前半1000mが1ハロン目から12・9―12・7―13・7―14・0―13・8。超のつくスローペースとなり、3番手外にヤマニンエグザルト、内にリュウノツバサ、直後にコスモスパーブの隊列で進む。
勝負どころの3コーナーでエアウィードが失速。替わってコンバットキックが先頭に立ち、ヤマニンエグザルトもスパート。直線は内コンバットキック、外ヤマニンエグザルトの叩き合いとなり、ヤマニンエグザルトが一瞬交わすシーンもあったが、コンバットキックが内から差し返してゴール。サファイア賞(3歳芝)に続いて、今度はオープン特別を制し、2つ目の特別タイトルを手に入れた。
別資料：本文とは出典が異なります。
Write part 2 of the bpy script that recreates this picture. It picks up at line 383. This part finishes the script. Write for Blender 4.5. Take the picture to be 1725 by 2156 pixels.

「先生(三野宮調教師)からレース前、行けと指示があり、ハナに立とうとも思いましたが、エアウィードが内で譲らなかったので無理せず2番手につけました。ゆったりしたペースがこの馬にあったんでしょうが、並ばれてからまた差し返してくれた。初めてのオープンタイトルですから、とても嬉しい」と菊地康朗騎手。
「前回(きんもくせい賞)もひそかに期待していましたが、不良馬場で芝にノメって競馬にならなかった。今回も正直、きついのかなぁと思っていましたが、ペースが落ち着くと全然バテない。気分良くレースを運べたのも勝因でしょうね」と三野宮調教師。
今後は地元と遠征の両にらみでローテーションを組んでいくという。
2着 ヤマニンエグザルト
道中は絶好の3番手外をキープし、コンバットキックが動いたのと合わせてスパート。ラスト50mで一旦交わしたが、再び差し返されてクビ差2着に敗れた。
「位置取りも予定どおり。ペースは緩かったが、勝ちパターンに持ち込んだはず。それでも最後伸び切れなかった」と板垣騎手。
3着 リュウノツバサ
前半ずっとインで我慢させ、直線勝負に賭けて伸びもマズマズ。最後はキャリアの差が出た格好だったが、これまでの酷量から解放され本来のシャープさを取り戻す。しかも初の古馬一線級を考えれば3着は収穫。これで今後のメドが十分立った。
4着 ケイジーウォリア
後方イン2番手を追走し「あまりにもスローだったので珍しく引っ掛かった」(小林騎手)ためインから徐々に前へ進出。結果的に2番手、3番手にいた馬が上位争いとなり、後方タイプには明らかに苦しい流れ。
それでもB1からA級へ昇級初戦、スローペースだったことを考えれば上々。ダートでの連対継続は16でストップしたが、こちらも今後のメドが立ったはず。